● **WHAT YOU NEED TO DO**:
Below is a block of records; repeat each one exactly.

● **MATERIAL TO PROCESS**:
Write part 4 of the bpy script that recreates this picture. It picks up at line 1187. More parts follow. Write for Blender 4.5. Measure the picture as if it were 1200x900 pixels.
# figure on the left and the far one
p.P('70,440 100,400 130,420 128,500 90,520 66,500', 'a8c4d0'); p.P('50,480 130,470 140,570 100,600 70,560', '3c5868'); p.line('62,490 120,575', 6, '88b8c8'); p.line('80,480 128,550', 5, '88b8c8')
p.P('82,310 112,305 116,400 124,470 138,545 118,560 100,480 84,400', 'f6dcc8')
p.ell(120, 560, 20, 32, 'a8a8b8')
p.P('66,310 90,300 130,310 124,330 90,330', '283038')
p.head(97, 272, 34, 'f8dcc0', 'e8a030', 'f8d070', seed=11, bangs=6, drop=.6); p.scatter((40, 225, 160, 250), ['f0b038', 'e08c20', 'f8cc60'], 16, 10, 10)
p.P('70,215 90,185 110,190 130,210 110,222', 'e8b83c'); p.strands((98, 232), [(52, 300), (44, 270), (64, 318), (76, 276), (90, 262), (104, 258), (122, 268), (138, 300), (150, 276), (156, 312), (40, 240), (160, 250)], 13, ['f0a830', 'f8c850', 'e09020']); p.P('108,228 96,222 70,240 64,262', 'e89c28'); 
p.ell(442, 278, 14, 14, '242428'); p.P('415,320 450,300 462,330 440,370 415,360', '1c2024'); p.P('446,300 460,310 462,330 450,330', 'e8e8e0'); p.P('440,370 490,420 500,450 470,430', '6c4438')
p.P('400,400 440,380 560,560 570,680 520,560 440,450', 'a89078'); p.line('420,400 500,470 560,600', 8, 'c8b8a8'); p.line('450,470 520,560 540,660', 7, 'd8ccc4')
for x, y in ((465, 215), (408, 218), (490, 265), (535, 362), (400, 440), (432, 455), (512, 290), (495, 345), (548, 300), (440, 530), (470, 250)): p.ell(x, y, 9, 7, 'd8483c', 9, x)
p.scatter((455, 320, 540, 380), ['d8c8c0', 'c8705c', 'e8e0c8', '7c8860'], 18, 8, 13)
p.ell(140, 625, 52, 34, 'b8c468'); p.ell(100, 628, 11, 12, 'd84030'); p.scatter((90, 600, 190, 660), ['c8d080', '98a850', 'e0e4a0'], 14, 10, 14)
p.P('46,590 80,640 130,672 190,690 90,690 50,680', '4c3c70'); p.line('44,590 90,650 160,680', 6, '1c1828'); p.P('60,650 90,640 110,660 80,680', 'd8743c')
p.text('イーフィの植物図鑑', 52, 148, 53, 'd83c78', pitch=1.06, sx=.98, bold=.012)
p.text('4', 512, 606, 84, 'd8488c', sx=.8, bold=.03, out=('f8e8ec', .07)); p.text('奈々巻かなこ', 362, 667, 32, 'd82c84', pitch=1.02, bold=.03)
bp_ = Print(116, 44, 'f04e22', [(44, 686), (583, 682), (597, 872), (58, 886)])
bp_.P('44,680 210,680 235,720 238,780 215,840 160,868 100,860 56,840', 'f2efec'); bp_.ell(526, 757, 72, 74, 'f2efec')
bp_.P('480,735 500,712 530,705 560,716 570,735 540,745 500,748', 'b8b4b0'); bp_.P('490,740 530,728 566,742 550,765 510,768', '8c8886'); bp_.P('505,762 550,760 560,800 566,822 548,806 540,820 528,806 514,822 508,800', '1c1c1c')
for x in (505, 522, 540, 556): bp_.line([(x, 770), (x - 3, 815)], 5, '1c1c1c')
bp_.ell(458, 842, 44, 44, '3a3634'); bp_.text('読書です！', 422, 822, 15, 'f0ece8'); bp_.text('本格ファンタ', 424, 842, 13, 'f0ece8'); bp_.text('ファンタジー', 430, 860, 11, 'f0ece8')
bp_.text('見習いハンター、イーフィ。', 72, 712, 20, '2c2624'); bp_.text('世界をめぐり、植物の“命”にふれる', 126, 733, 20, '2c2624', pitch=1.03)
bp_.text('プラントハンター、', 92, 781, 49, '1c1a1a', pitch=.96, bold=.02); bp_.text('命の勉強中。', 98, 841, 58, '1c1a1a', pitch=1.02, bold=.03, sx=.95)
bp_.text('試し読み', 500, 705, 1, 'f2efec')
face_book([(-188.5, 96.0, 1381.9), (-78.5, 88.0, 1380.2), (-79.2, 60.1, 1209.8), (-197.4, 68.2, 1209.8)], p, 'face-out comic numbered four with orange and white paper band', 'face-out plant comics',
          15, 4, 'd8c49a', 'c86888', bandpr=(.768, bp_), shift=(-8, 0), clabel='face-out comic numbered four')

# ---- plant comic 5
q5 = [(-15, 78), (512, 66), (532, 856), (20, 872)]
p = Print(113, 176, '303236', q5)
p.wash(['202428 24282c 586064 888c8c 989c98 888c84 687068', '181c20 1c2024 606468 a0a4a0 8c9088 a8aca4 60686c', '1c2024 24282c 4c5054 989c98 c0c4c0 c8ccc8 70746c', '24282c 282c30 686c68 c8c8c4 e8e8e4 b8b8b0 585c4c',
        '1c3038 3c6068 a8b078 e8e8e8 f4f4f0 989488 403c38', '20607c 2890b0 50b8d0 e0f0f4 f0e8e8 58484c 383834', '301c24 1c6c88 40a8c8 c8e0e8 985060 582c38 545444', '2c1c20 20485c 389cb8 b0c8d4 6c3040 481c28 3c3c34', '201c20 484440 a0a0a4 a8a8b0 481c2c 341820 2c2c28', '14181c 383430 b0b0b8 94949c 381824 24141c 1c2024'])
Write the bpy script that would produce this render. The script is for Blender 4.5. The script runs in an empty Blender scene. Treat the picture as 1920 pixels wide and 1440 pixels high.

● **SOLUTION TO THIS EXERCISE**:
Write part 4 of the bpy script that recreates this picture. It picks up at line 1187. More parts follow. Write for Blender 4.5. Measure the picture as if it were 1200x900 pixels.
# figure on the left and the far one
p.P('70,440 100,400 130,420 128,500 90,520 66,500', 'a8c4d0'); p.P('50,480 130,470 140,570 100,600 70,560', '3c5868'); p.line('62,490 120,575', 6, '88b8c8'); p.line('80,480 128,550', 5, '88b8c8')
p.P('82,310 112,305 116,400 124,470 138,545 118,560 100,480 84,400', 'f6dcc8')
p.ell(120, 560, 20, 32, 'a8a8b8')
p.P('66,310 90,300 130,310 124,330 90,330', '283038')
p.head(97, 272, 34, 'f8dcc0', 'e8a030', 'f8d070', seed=11, bangs=6, drop=.6); p.scatter((40, 225, 160, 250), ['f0b038', 'e08c20', 'f8cc60'], 16, 10, 10)
p.P('70,215 90,185 110,190 130,210 110,222', 'e8b83c'); p.strands((98, 232), [(52, 300), (44, 270), (64, 318), (76, 276), (90, 262), (104, 258), (122, 268), (138, 300), (150, 276), (156, 312), (40, 240), (160, 250)], 13, ['f0a830', 'f8c850', 'e09020']); p.P('108,228 96,222 70,240 64,262', 'e89c28'); 
p.ell(442, 278, 14, 14, '242428'); p.P('415,320 450,300 462,330 440,370 415,360', '1c2024'); p.P('446,300 460,310 462,330 450,330', 'e8e8e0'); p.P('440,370 490,420 500,450 470,430', '6c4438')
p.P('400,400 440,380 560,560 570,680 520,560 440,450', 'a89078'); p.line('420,400 500,470 560,600', 8, 'c8b8a8'); p.line('450,470 520,560 540,660', 7, 'd8ccc4')
for x, y in ((465, 215), (408, 218), (490, 265), (535, 362), (400, 440), (432, 455), (512, 290), (495, 345), (548, 300), (440, 530), (470, 250)): p.ell(x, y, 9, 7, 'd8483c', 9, x)
p.scatter((455, 320, 540, 380), ['d8c8c0', 'c8705c', 'e8e0c8', '7c8860'], 18, 8, 13)
p.ell(140, 625, 52, 34, 'b8c468'); p.ell(100, 628, 11, 12, 'd84030'); p.scatter((90, 600, 190, 660), ['c8d080', '98a850', 'e0e4a0'], 14, 10, 14)
p.P('46,590 80,640 130,672 190,690 90,690 50,680', '4c3c70'); p.line('44,590 90,650 160,680', 6, '1c1828'); p.P('60,650 90,640 110,660 80,680', 'd8743c')
p.text('イーフィの植物図鑑', 52, 148, 53, 'd83c78', pitch=1.06, sx=.98, bold=.012)
p.text('4', 512, 606, 84, 'd8488c', sx=.8, bold=.03, out=('f8e8ec', .07)); p.text('奈々巻かなこ', 362, 667, 32, 'd82c84', pitch=1.02, bold=.03)
bp_ = Print(116, 44, 'f04e22', [(44, 686), (583, 682), (597, 872), (58, 886)])
bp_.P('44,680 210,680 235,720 238,780 215,840 160,868 100,860 56,840', 'f2efec'); bp_.ell(526, 757, 72, 74, 'f2efec')
bp_.P('480,735 500,712 530,705 560,716 570,735 540,745 500,748', 'b8b4b0'); bp_.P('490,740 530,728 566,742 550,765 510,768', '8c8886'); bp_.P('505,762 550,760 560,800 566,822 548,806 540,820 528,806 514,822 508,800', '1c1c1c')
for x in (505, 522, 540, 556): bp_.line([(x, 770), (x - 3, 815)], 5, '1c1c1c')
bp_.ell(458, 842, 44, 44, '3a3634'); bp_.text('読書です！', 422, 822, 15, 'f0ece8'); bp_.text('本格ファンタ', 424, 842, 13, 'f0ece8'); bp_.text('ファンタジー', 430, 860, 11, 'f0ece8')
bp_.text('見習いハンター、イーフィ。', 72, 712, 20, '2c2624'); bp_.text('世界をめぐり、植物の“命”にふれる', 126, 733, 20, '2c2624', pitch=1.03)
bp_.text('プラントハンター、', 92, 781, 49, '1c1a1a', pitch=.96, bold=.02); bp_.text('命の勉強中。', 98, 841, 58, '1c1a1a', pitch=1.02, bold=.03, sx=.95)
bp_.text('試し読み', 500, 705, 1, 'f2efec')
face_book([(-188.5, 96.0, 1381.9), (-78.5, 88.0, 1380.2), (-79.2, 60.1, 1209.8), (-197.4, 68.2, 1209.8)], p, 'face-out comic numbered four with orange and white paper band', 'face-out plant comics',
          15, 4, 'd8c49a', 'c86888', bandpr=(.768, bp_), shift=(-8, 0), clabel='face-out comic numbered four')

# ---- plant comic 5
q5 = [(-15, 78), (512, 66), (532, 856), (20, 872)]
p = Print(113, 176, '303236', q5)
p.wash(['202428 24282c 586064 888c8c 989c98 888c84 687068', '181c20 1c2024 606468 a0a4a0 8c9088 a8aca4 60686c', '1c2024 24282c 4c5054 989c98 c0c4c0 c8ccc8 70746c', '24282c 282c30 686c68 c8c8c4 e8e8e4 b8b8b0 585c4c',
        '1c3038 3c6068 a8b078 e8e8e8 f4f4f0 989488 403c38', '20607c 2890b0 50b8d0 e0f0f4 f0e8e8 58484c 383834', '301c24 1c6c88 40a8c8 c8e0e8 985060 582c38 545444', '2c1c20 20485c 389cb8 b0c8d4 6c3040 481c28 3c3c34', '201c20 484440 a0a0a4 a8a8b0 481c2c 341820 2c2c28', '14181c 383430 b0b0b8 94949c 381824 24141c 1c2024'])
Write the bpy script that would produce this render. The script is for Blender 4.5. The script runs in an empty Blender scene. Treat the picture as 1920 pixels wide and 1440 pixels high.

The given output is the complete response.